The episode the Daily Mail referenced was a repeat shown at 2.30pm (when Blue Peter’s target audience was largely in school). The episode was actually watched by 252,000 people across four separate airings.

This isn’t the first time that the BBC has taken to social media to defend itself against newspaper attacks. A search through the BBC’s Twitter history finds a response to a Daily Mail article suggesting that the BBC “has opened itself up to accusations of left-wing bias after it was revealed it gets more than 1,300 copies of The Guardian every week”. The BBC hit back by pointing out that the Corporation receives “more copies of the Times than The Guardian and 1,200 Daily Mails a week”.

It’s interesting to see the Daily Mail trying to portray the BBC as a left-wing fellow-traveller of The Guardian. The Guardian, like the Mail, also criticised the BBC for the declining viewing figures of Blue Peter, arguing that, “a flagship children’s show like Blue Peter deserves better than this”.

So why would two national newspapers with almost polar opposite political points of view, the left-leaning Guardian and the right-leaning Daily Mail, use a skewed reading of viewing figures to create a negative story about the BBC? The answer lies with the broadcaster’s unusual funding system. The BBC is funded by a compulsory annual licence fee of £147, paid by everyone who watches television or downloads BBC programmes in the UK, no matter how much money they earn or how much they watch.

The Guardian takes aim as well. The Guardian

This means that the BBC is able to make programmes free from the influence of advertisers and in areas which the commercial media market wouldn’t necessarily serve because they don’t generate enough profit. This includes children’s programming. But, because everyone pays, the BBC also needs to make programmes which are popular, such as Strictly Come Dancing – or people would simply refuse to pay their licence fee.

While 97% of the UK population use BBC services every week, the number of people who read newspapers in print has declined heavily over the past 10 years with newspaper reach among adults falling by more than a quarter since 2005.

Newspapers don’t receive a guaranteed income from the licence fee and therefore many senior figures within the newspaper industry – including the owner of The Sun and The Times, Rupert Murdoch and the editor-in-chief of the Daily Mail, Paul Dacre – have criticised the licence fee as giving the BBC an unfair advantage. Newspaper owners see the BBC as a rival and there is some evidence showing that the BBC is criticised within particular newspapers because of this.

Playing the blame game

As many BBC programmes are popular, it seems as though newspapers are usually careful not to obviously attack the BBC programmes themselves.

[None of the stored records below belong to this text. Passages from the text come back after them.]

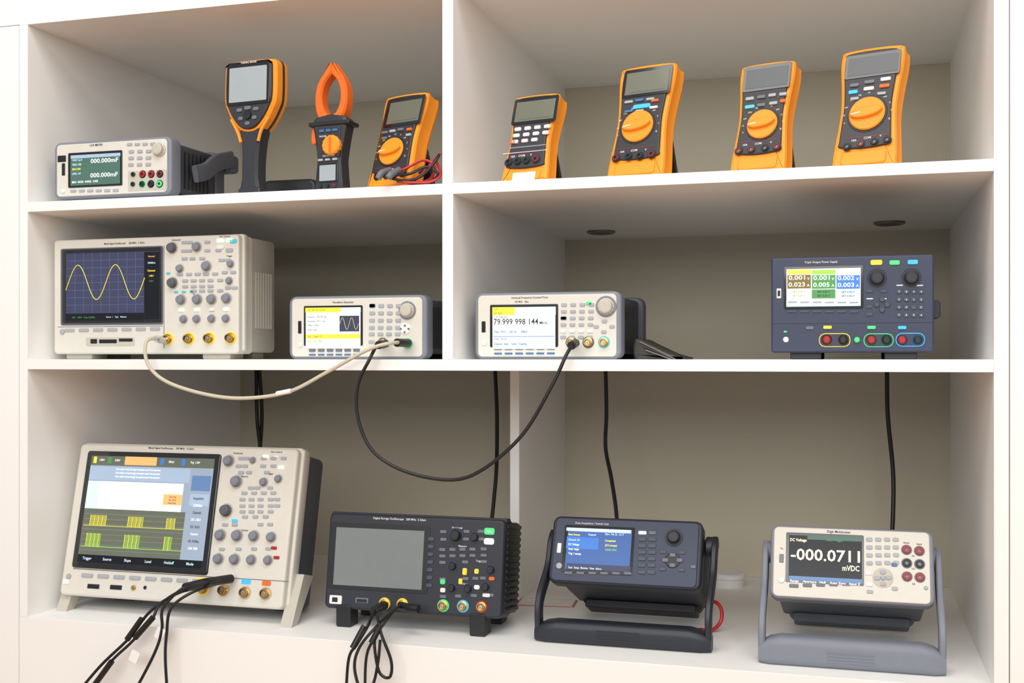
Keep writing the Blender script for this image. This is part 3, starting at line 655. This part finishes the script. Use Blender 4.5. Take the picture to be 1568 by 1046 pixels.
b.tube([(-.812,1.95,.027),(-.809,1.91,.024)],.0075,CABB,14,2);b.tube([(-.456,1.9395,.0265),(-.4535,1.90,.022)],.0075,CABB,14,2)
b.done()
b=cable('power_cord',[([(-1.405,2.55,-.022),(-1.402,2.55,-.15),(-1.385,2.54,-.3),(-1.36,2.4,-.46),(-1.33,2.25,-.50)],.0045,CABB),([(-1.397,2.552,-.022),(-1.395,2.56,-.16),(-1.41,2.55,-.3),(-1.43,2.45,-.49),(-1.40,2.3,-.501)],.0045,CABB)]);b.done()
b=cable('power_cord',[([(-.79,2.55,-.022),(-.785,2.55,-.15),(-.79,2.55,-.3),(-.795,2.48,-.44),(-.79,2.2,-.50)],.0045,CABB)]);b.done()
b=cable('power_cord',[([(-.53,2.55,-.022),(-.528,2.55,-.12),(-.53,2.55,-.2),(-.51,2.52,-.27),(-.49,2.48,-.36),(-.48,2.42,-.49),(-.45,2.35,-.5)],.0045,CABB)]);b.done()
b=cable('power_cord',[([(.0713,2.55,-.022),(.073,2.55,-.12),(.084,2.55,-.25),(.08,2.52,-.38),(.07,2.45,-.495),(.05,2.36,-.5)],.0045,CABB)]);b.done()
# probe leads on the large oscilloscope
PR=B('oscilloscope_probes')
for pts in ([(-1.136,1.955,-.42),(-1.144,1.90,-.414),(-1.186,1.88,-.427),(-1.2286,1.87,-.455),(-1.24,1.86,-.483),(-1.284,1.862,-.527),(-1.334,1.862,-.573),(-1.377,1.862,-.64)],
 [(-1.182,1.955,-.428),(-1.19,1.89,-.425),(-1.222,1.87,-.462),(-1.222,1.866,-.50),(-1.236,1.862,-.546),(-1.29,1.862,-.64)],
 [(-1.136,1.95,-.422),(-1.17,1.89,-.432),(-1.205,1.87,-.461),(-1.212,1.866,-.508),(-1.212,1.862,-.556),(-1.205,1.862,-.65)],
 [(-1.182,1.95,-.43),(-1.21,1.89,-.44),(-1.25,1.87,-.47),(-1.29,1.864,-.52),(-1.35,1.862,-.575),(-1.41,1.862,-.64)]): PR.tube(pts,.0028,CABB,8,8)
for a,c in (((-1.136,1.965,-.42),(-1.150,1.90,-.416)),((-1.182,1.965,-.428),(-1.195,1.90,-.428))): PR.tube([a,c],.0085,CABB,14,2)
for a,c in (((-1.238,1.862,-.478),(-1.275,1.86,-.518)),((-1.262,1.862,-.482),(-1.292,1.86,-.522)),((-1.325,1.86,-.565),(-1.36,1.858,-.61))): PR.tube([a,c],.0055,CABB,12,2)
for x,y,z in ((-1.226,1.866,-.508),(-1.275,1.858,-.552)):
    PR.M=Matrix.Translation((x,y,z))@Matrix.Rotation(R(25),4,'Y'); PR.box(-.009,.009,-.001,.001,-.011,.011,TAG,.002)
PR.M=Matrix.Identity(4);PR.done()
PR=B('oscilloscope_probes')
for pts in ([(-.832,1.985,-.458),(-.825,1.93,-.455),(-.818,1.88,-.473),(-.831,1.866,-.50),(-.845,1.862,-.526),(-.851,1.862,-.60)],
 [(-.795,1.985,-.458),(-.783,1.93,-.447),(-.7795,1.875,-.457),(-.7996,1.864,-.49),(-.812,1.862,-.524),(-.8145,1.862,-.60)],
 [(-.82,1.93,-.46),(-.80,1.885,-.456),(-.785,1.866,-.480),(-.765,1.862,-.524),(-.768,1.862,-.552),(-.787,1.862,-.545),(-.796,1.862,-.503),(-.80,1.875,-.475)],
 [(-.79,1.94,-.452),(-.80,1.88,-.47),(-.826,1.866,-.505),(-.834,1.862,-.54),(-.82,1.86,-.58),(-.80,1.86,-.57),(-.79,1.862,-.53),(-.788,1.868,-.49)]): PR.tube(pts,.0027,CABB,8,8)
PR.tube([(-.832,1.99,-.458),(-.826,1.93,-.455)],.0085,CABB,14,2);PR.tube([(-.795,1.985,-.456),(-.775,1.96,-.452),(-.75,1.955,-.452)],.008,CABB,14,4)
PR.tube([(-.822,1.878,-.47),(-.838,1.862,-.507)],.0055,CABB,12,2);PR.tube([(-.79,1.87,-.468),(-.802,1.862,-.495)],.0055,CABB,12,2);PR.done()
# test leads of the hand-held meter
b=B('test_leads')
b.tube([(-.785,1.905,.333),(-.79,1.88,.325),(-.795,1.875,.315)],.006,BTNM,12,4)
b.tube([(-.768,1.905,.333),(-.772,1.88,.322),(-.776,1.875,.315)],.006,BTNM,12,4)
for pts,m in (([(-.78,1.885,.325),(-.76,1.91,.335),(-.73,1.925,.352),(-.71,1.93,.34),(-.72,1.93,.318),(-.75,1.92,.31),(-.73,1.925,.33),(-.70,1.935,.365)],CABR),
 ([(-.775,1.885,.322),(-.75,1.905,.325),(-.72,1.915,.338),(-.70,1.92,.325),(-.72,1.92,.311),(-.755,1.915,.312)],CABB),
 ([(-.79,1.882,.32),(-.76,1.90,.314),(-.73,1.91,.32),(-.705,1.915,.345),(-.70,1.925,.36),(-.715,1.93,.345),(-.74,1.93,.33)],CABB),
 ([(-.77,1.9,.312),(-.74,1.905,.310),(-.71,1.91,.311),(-.695,1.92,.325),(-.71,1.93,.355)],CABR)): b.tube(pts,.0025,m,8,8)
b.done()
# small things
b=B('name_card',(-.66,2.27,-.505),6);b.box(0,.12,0,.07,0,.0015,mat('card_pink',(190,130,125),.7));b.box(.004,.116,.004,.066,.0015,.002,TAG);b.done()
b=B('round_container',(-.262,2.60,-.505));b.M=Matrix.Rotation(R(90),4,'X')
b.lathe(0,0,[(.034,.0),(.034,.018),(.037,.019),(.037,.028),(.033,.030)],TAG,32);b.M=Matrix.Identity(4);b.done()
b=B('red_cable',(0,0,0));b.tube([(-.262,2.18,-.458),(-.243,2.17,-.453),(-.231,2.16,-.464),(-.231,2.15,-.484),(-.247,2.15,-.501),(-.27,2.15,-.501)],.0036,CABR);b.done()
# dark folded pouch and leaflets lying beside the counter
DK=mat('pouch_dark',(62,60,58),.6,bump=.2);LF=mat('leaflet_grey',(128,124,116),.6)
b=B('accessory_pouch',(-.372,2.03,-.0015))
b.prism(smooth_closed([(.003,.0),(.04,.0),(.085,.0),(.087,.003),(.06,.012),(.03,.026),(.003,.036)],4),0,.13,DK,.004,.004)
for i in range(3):
    b.M=Matrix.Translation((.012+.006*i,-.004-.003*i,.0305-.0075*i))@Matrix.Rotation(R(26-3*i),4,'Y'); b.box(0,.07,0,.12,0,.0016,(LF,DK,LF)[i])
b.M=Matrix.Identity(4);b.done()
# ------------------------------------------------------------ lights, camera, world
def area(n,loc,rot,sx,sy,e,col):
    l=bpy.data.lights.new(n,'AREA');l.shape='RECTANGLE';l.size=sx;l.size_y=sy;l.energy=e;l.color=col
    o=bpy.data.objects.new(n,l);sc.collection.objects.link(o);o.location=loc;o.rotation_euler=[R(a) for a in rot]
area('window_light',(-.2,-2.4,2.9),(68,0,0),4.0,2.0,126,(1,.99,.965))
area('ceiling_light',(-.3,.6,3.3),(12,0,0),2.4,1.1,38,(1,.96,.89))
w=bpy.data.worlds.new('World');sc.world=w;w.use_nodes=True
bg=w.node_tree.nodes['Background'];bg.inputs[0].default_value=(.96,.97,1,1);bg.inputs[1].default_value=.52
cd=bpy.data.cameras.new('Camera');co=bpy.data.objects.new('Camera',cd);sc.collection.objects.link(co);sc.camera=co
co.location=(0,0,ZC);co.rotation_euler=(math.pi/2,0,R(16.37));cd.lens=1770/1568*36;cd.shift_y=26/1568;cd.clip_start=.02
sc.view_settings.view_transform='Standard'
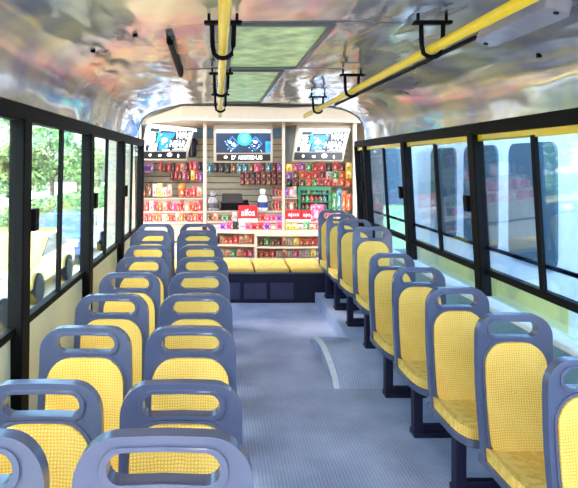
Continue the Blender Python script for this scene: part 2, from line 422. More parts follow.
# raised floor parts
def platform():
    x0, x1 = .985, XR-.002; bm = B(); N = 14; pr = []
    for k in range(N+1):
        a = k/N; pr.append((5.03+1.35*a, .158*max(0, math.sin(a*PI))**.62+.0))
    a = [bm.verts.new((x0, y, z)) for y, z in pr]; b = [bm.verts.new((x1, y, z)) for y, z in pr]
    for i in range(len(pr)-1): bm.faces.new((a[i], a[i+1], b[i+1], b[i]))
    bm.faces.new(a); bm.faces.new(b[::-1]); bm.faces.new((a[0], b[0], b[-1], a[-1]))
    struct('floor_hump', bm, FLOOR, 'low arched hump of blue-grey flooring in the right of the aisle', 'floor')
    bm = B(); pts = [(x0, y, z+.006) for y, z in pr]
    for p, q in zip(pts, pts[1:]):
        hexa(bm, [(p[0]-.012, p[1], p[2]-.02), (p[0]+.036, p[1], p[2]-.02), (q[0]+.036, q[1], q[2]-.02), (q[0]-.012, q[1], q[2]-.02)],
             [(p[0]-.012, p[1], p[2]), (p[0]+.036, p[1], p[2]), (q[0]+.036, q[1], q[2]), (q[0]-.012, q[1], q[2])])
    struct('trim_40', bm, mat('aluminium', (236, 238, 242), .35, .3), 'curved bright metal edge strip on the hump in the floor', 'trim')
    bm = B(); box(bm, 1.30, x1, 5.72, 8.04, 0, .15)
    struct('floor_platform', bm, FLOOR, 'raised blue-grey floor strip under the far right seats', 'floor')
platform()
bm = B(); box(bm, XL, -.0, 5.85, 7.6, 0, .06); struct('floor_step', bm, FLOOR, 'low raised floor strip under the rearmost left seats', 'floor')
bm = B(); box(bm, XL, .2, .95, 1.62, 0, .13); struct('floor_riser', bm, FLOOR, 'raised floor section under the nearest left seats', 'floor')

# ---------------------------------------------------------------- seats
def seat(width):
    h = width/2; t = empty('bus_seat')
    def bk(v):        # back recline and curvature
        u = max(0, (v.z-.40)/.70); y = .12+.10*u+.035*math.sin(u*PI)+.0
        return Vector((v.x, v.y+y-.10*(v.x/h)**2*.35, v.z))
    def ou(ins, z0, z1, rt, rb=.03):
        L = []
        for x, z in rrect(-h+ins, h-ins, z0, z1, (rb, rb, rt, rt), 7):
            k = max(0, (z-.40)/.70); L.append((x*(1-.07*k**2), z))
        return L
    cz = [.45, .55, .65, .75, .85, .95]; cx = [-h*.8, -h*.45, 0, h*.45, h*.8]
    slot = rrect(-h*.60, h*.60, .985, 1.064, .037, 5)
    link('backrest_shell', plate([ou(0, .36, 1.10, .10), slot], -.022, .026, cz, cx, bk), BLUE, t, bevel=.012, seg=3)
    link('backrest_pad', plate([ou(.042, .42, .957, .11, .06)], -.04, -.02, cz, cx, bk), YEL, t, bevel=.014, seg=3)
    rim = ou(.028, .40, .969, .12, .07)
    inner = ou(.041, .417, .958, .112, .06)
    link('pad_rim', plate([rim, inner], -.030, -.018, cz, cx, bk), BLUE, t, bevel=.004)
    ring = rrect(-h*.68, h*.68, .972, 1.076, .048, 5)
    link('grip_rim', plate([ring, rrect(-h*.60, h*.60, .985, 1.064, .037, 5)], -.030, -.018, [], [-h*.45, 0, h*.45], bk), BLUE, t, bevel=.004)
    def flat(v): return Vector((v.x, v.z, v.y))       # xz plate -> xy plate
    def pan(v):
        q = flat(v); q.z += .025*(abs(q.x)/h)**3; 
        if q.y < -.2: q.z -= .02*((-.2-q.y)/.1)
        return q
    link('seat_pan', plate([rrect(-h, h, -.30, .17, (.13, .13, .04, .04), 6)], .335, .375, [-.2, 0], [-h*.7, 0, h*.7], pan), BLUE, t, bevel=.014, seg=3)
    link('seat_cushion', plate([rrect(-h+.014, h-.014, -.29, .125, (.125, .125, .05, .05), 6)], .372, .434, [-.2, 0], [-h*.6, 0, h*.6], pan), YEL, t, bevel=.018, seg=3)
    for s in (-1, 1):
        bm = B(); x = s*(h-.075); box(bm, x-.03, x+.03, -.20, -.12, 0.0, .345); link('leg', bm, NAVY, t, bevel=.006)
    bm = B(); box(bm, -h+.04, h-.04, -.215, -.105, .0, .035); box(bm, -h+.10, h-.10, -.185, -.135, .03, .075); link('foot_bar', bm, NAVY, t, bevel=.005)
    bm = B(); box(bm, -h+.05, h-.05, -.20, .10, .30, .34); link('under_bracket', bm, NAVY, t, bevel=.006)
    return t
LY = [1.5, 2.2, 2.93, 3.64, 4.36, 5.06, 5.76, 6.5, 7.2]
LZ = [.13, 0, 0, 0, 0, 0, 0, .06, .06]
SH = [0, 0, 0, 0, 0, 0, -.035, -.09, -.105]
first = None
def place(src, x, y, z, lab, grp):
    global first
    o = copy_tree(src); o.location = (x, y-.23, z); tag(o, lab, 'seat', grp); return o
base_l = seat(.46); base_r = seat(.41)
nl = 0
for k, y in enumerate(LY):
    for col, x in (('aisle-side', -.132+SH[k]), ('window-side', -.635+SH[k])):
        lab = 'blue bus seat with yellow pads, left %s column, %s the camera' % (col, ORD[k])
        if 'farthest' in ORD[k]: lab = 'blue bus seat with yellow pads, left %s column, %s from the camera' % (col, ORD[k])
        if nl == 0: o = base_l; o.location = (x, y-.23, LZ[k]); tag(o, lab, 'seat', 'seats in the two left columns')
        else: place(base_l, x, y, LZ[k], lab, 'seats in the two left columns')
        nl += 1
RY = [2.46, 3.18, 3.84, 4.57, 5.27, 6.05, 6.82, 7.52, 8.12]
for k, y in enumerate(RY):
    z = .15 if k >= 5 else 0
    lab = 'blue bus seat with yellow pads, right-hand single column, %s%s the camera' % (ORD[k], ' from' if 'farthest' in ORD[k] else '')
    x = 1.545-(.03 if k in (0, 2, 3, 4) else 0)
    if k == 0: o = base_r; o.location = (x, y-.23, z); tag(o, lab, 'seat', 'single seats along the right windows')
    else: place(base_r, x, y, z, lab, 'single seats along the right windows')
# rear bench
def bench():
    t = tag(empty('rear_bench', (.17, 8.45, 0)), 'long dark rear bench with flat yellow cushions in front of the kiosk', 'bench')
    X0, X1 = -.99-.17, 1.93-.17
    bm = B(); box(bm, X0, X1, -.36, .42, 0, .395); link('bench_base', bm, NAVY, t, bevel=.01)
    bm = B()
    for k in range(3): box(bm, -.02+k*.36-.17, .30+k*.36-.17, -.375, -.355, .05, .27)
    link('base_panel', bm, mat('dark_blue_panel', (34, 32, 74), .4), t, bevel=.008)
    bm = B(); box(bm, X0, X1, -.38, .42, .39, .415); link('bench_shelf', bm, BLUE, t, bevel=.006)
    x = X1; k = 0
    while x > X0+.2:
        a = max(X0+.01, x-.475)
        bm = B(); box(bm, a+.012, x-.012, -.39, .40, .412, .475); link('cushion', bm, YEL, t, bevel=.022, seg=3); x -= .48
bench()

# ---------------------------------------------------------------- kiosk
KB = mat('beige_fascia', (164, 146, 122), .5, var=.03)
KW = mat('cream_slatwall', (168, 158, 136), .55, var=.06)
kio = tag(empty('sweet_kiosk', (.45, 9.9, 0)), 'beige sweet shop kiosk with canopy and stocked shelves at the end of the bus', 'kiosk')
KO = Vector((.45, 9.9, 0))
def kpart(name, bm, m, parent=None, **k):
    for v in bm.verts: v.co -= KO
    return link(name, bm, m, parent or kio, **k)
# canopy : octagonal front
def canopy():
    bm = B()
    top = [K(146, 119, 9.45), K(182, 106.0, 9.0), K(250, 106.5, 8.98), K(286, 108, 8.98), K(322, 106.5, 9.0), K(362, 114, 9.3)]
    bot = [K(146, 124, 9.45), K(182, 120, 9.0), K(250, 121.5, 8.98), K(286, 121.5, 8.98), K(322, 121.5, 9.0), K(362, 123, 9.3)]
    T = [bm.verts.new(p) for p in top]; Bv = [bm.verts.new(p) for p in bot]
    tb = [bm.verts.new((top[0].x-.1, 10.95, 2.62)), bm.verts.new((top[-1].x+.1, 10.95, 2.62))]
    bb = [bm.verts.new((top[0].x-.1, 10.95, 2.50)), bm.verts.new((top[-1].x+.1, 10.95, 2.50))]
    for i in range(5): bm.faces.new((Bv[i], Bv[i+1], T[i+1], T[i]))
    bm.faces.new(T+[tb[1], tb[0]]); bm.faces.new((Bv+[bb[1], bb[0]])[::-1])
    bm.faces.new((T[0], tb[0], bb[0], Bv[0])); bm.faces.new((T[-1], Bv[-1], bb[1], tb[1])); bm.faces.new((tb[0], tb[1], bb[1], bb[0]))
    kpart('canopy', bm, KB)
    bm = B()
    for i in range(5):
        a, b = bot[i], bot[i+1]; d = Vector((0, -.02, 0))
        hexa(bm, [a+d, b+d, b-d, a-d], [a+d+Vector((0, 0, .035)), b+d+Vector((0, 0, .035)), b-d+Vector((0, 0, .035)), a-d+Vector((0, 0, .035))])
    kpart('canopy_edge', bm, mat('pale_edge', (184, 168, 146), .5))
canopy()
def post(x0, x1, y1, D):
    a = K(x0, 121, D); b = K(x1, y1, D); bm = B(); box(bm, a.x, b.x, D, D+.06, b.z, a.z+.05); kpart('post', bm, BEIGE, bevel=.01)
post(203.2, 206.8, 224, 9.22); post(282.2, 285.2, 233, 9.2); post(353, 357, 222, 9.3); post(139, 141.5, 222, 9.38)
# back wall with slat grooves
def backwall():
    bm = B(); z = .5; x0, x1 = -1.35, 2.35
    while z < 2.6:
        box(bm, x0, x1, 10.80, 10.86, z, z+.10); z += .115
    kpart('slat_panel', bm, KW)
    bm = B(); box(bm, x0, x1, 10.86, 10.92, 0, 2.6); kpart('back_panel', bm, mat('groove_brown', (84, 74, 62), .7))
    for x in (x0-.04, x1):
        bm = B(); box(bm, x, x+.04, 9.75 if x < 0 else 9.5, 10.92, 0, 2.55); kpart('side_panel', bm, KW)
    bm = B(); box(bm, x0, x1, 10.77, 10.80, 2.33, 2.56); kpart('header_panel', bm, mat('slate_blue', (92, 128, 158), .6))
backwall()
bm = B(); box(bm, -2.1, 3.1, 8.15, 11.4, 2.95, 3.05)  # roof added over the kiosk to keep off sky and sun
struct('ceiling_rear', bm, mat('shelter_roof', (120, 120, 116), .7), 'grey shelter roof over the sweet kiosk behind the bus', 'ceiling')
bm = B(); box(bm, -2.1, 3.1, 11.25, 11.35, -.9, 2.95)  # added wall closing the back under the shade roof
struct('wall_rear', bm, mat('shelter_wall', (140, 136, 128), .8), 'grey shelter wall behind the sweet kiosk', 'wall')
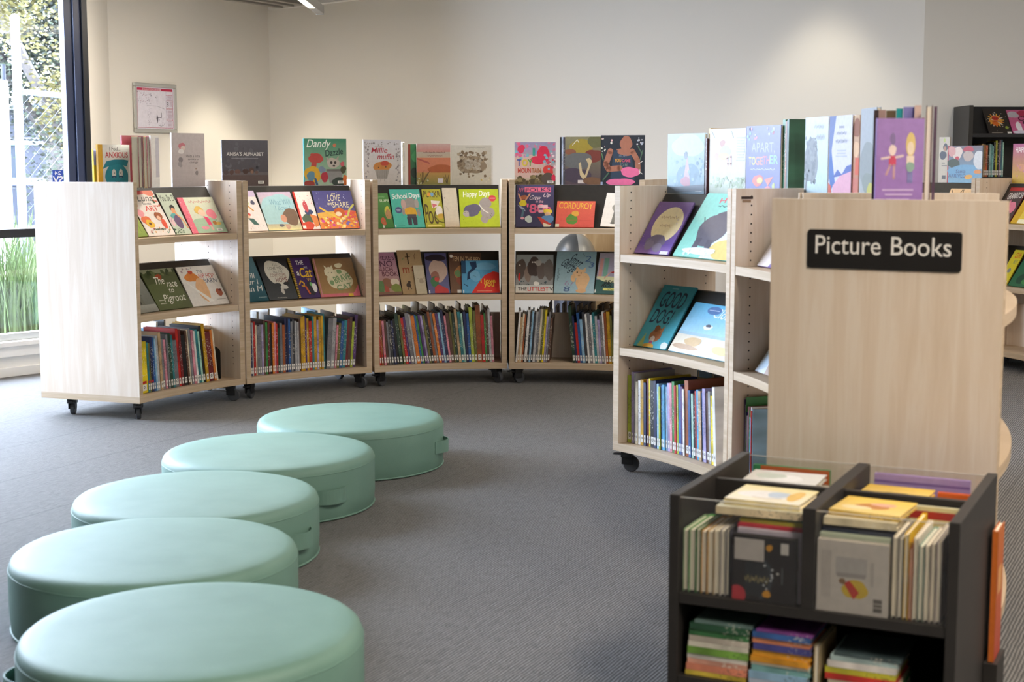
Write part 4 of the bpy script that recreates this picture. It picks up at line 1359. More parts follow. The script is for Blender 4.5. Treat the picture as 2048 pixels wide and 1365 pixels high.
# white-edged bookcase
sb('R1', 't', 1267, 1335, (509, 516), .240, '#5a3f8c', [('g', '#86659f', '#6a52a4'), ('g', '#6a4fa4', '#9a7ac0', (0, 0, 1, .2)), ('e', .55, .56, .4, .34, '#f6e3b4'), ('t', '~', .28, .66, .78, .74, '#d6b98a', .1), ('t', '~', .36, .5, .68, .58, '#d6b98a', .1), ('b', .46, .24, .26, .13, '#7a708a', 3), ('b', .32, .16, .12, .1, '#8a809a', 4), ('b', .58, .12, .14, .08, '#8f86a0', 5), ('s', .02, .1, .98, .97, 26, .005, .012, ['#a995c9', '#c9a9cf'], 4), ('r', .74, .0, .96, .06, '#f0eef2')],
   'purple book with a big pale yellow moon on the white-edged bookcase', 0, spinecol='#2a2440')
sb('R1', 't', 1341, 1458, (516, 529), .285, '#8fd2c4', [('g', '#93d8c8', '#8fd4c4'), ('p', [(.62, .55), (1, .8), (1, 0), (.45, 0)], '#dfeef6'), ('b', .84, .16, .3, .16, '#e8cf7a', 2), ('b', .95, .3, .12, .2, '#ecd690', 3), ('t', 'H', .28, .85, .38, .93, '#e0707a', 0, 6, .04), ('t', 'EEE', .46, .86, .7, .94, '#eea040', 0, 0, .03), ('t', 'EN', .74, .86, .88, .94, '#e9857a', 0, 0, .03), ('t', '~', .3, .78, .8, .82, '#4a6a6a'), ('b', .42, .42, .22, .26, '#615c68', 4), ('b', .5, .62, .15, .1, '#615c68', 5), ('p', [(.24, .3), (.34, .3), (.33, .12), (.24, .12)], '#56515d'), ('p', [(.44, .28), (.54, .28), (.54, .1), (.45, .1)], '#56515d'), ('b', .4, .1, .3, .05, '#eef4f4', 6), ('b', .62, .7, .05, .04, '#e9b08a', 7), ('l', [(.22, .55), (.18, .62)], .01, '#56515d'), ('t', '~', .84, .62, .96, .74, '#9ab9c9', .2), ('s', .1, .03, .6, .13, 20, .01, .02, ['#f4f8f8', '#d9ece9'], 3)],  # the pale wedge at lower right is glare painted into the cover
   'mint green book with a dark grey elephant on the white-edged bookcase', 0, spinecol='#d9f0e8')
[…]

Blue Peter, for example, is a programme many newspaper readers would have grown up watching and so suggesting the programme was at fault would not have gone down well. The newspapers, therefore, developed their story around the BBC failing to take proper care of a programme which the nation knows and loves.

The Daily Mail, for example, blamed the BBC for moving the programme around in scheduling and cutting the number of weekly episodes from three to one. The Mail also suggested this was the fault of the BBC, not the Conservative-led government, which froze the licence fee for six years. This means that the BBC has had a real terms cut in funding.

The BBC isn’t perfect – and scandals such as the Jimmy Savile debacle mean it often deserves criticism. But it’s important to remember that the owners of the newspapers criticising the BBC have an agenda in wanting to see the BBC decline: they want to pick up its share of the media market. So criticism of the BBC may not always have the interests of those who use BBC services at heart.

The BBC’s Royal Charter – the document which sets out what the BBC should do – was recently renewed for 11 years. This was said to be kind to the Corporation because it allowed the licence fee to continue and increase in line with inflation until 2021-22. It also prompted critics to suggest that this was a missed chance to reform the BBC.

Most people still see the BBC as a national treasure. But that doesn’t necessarily include the UK’s newspapers, and recent coverage of Blue Peter shows Fleet Street’s knives are still out for Auntie.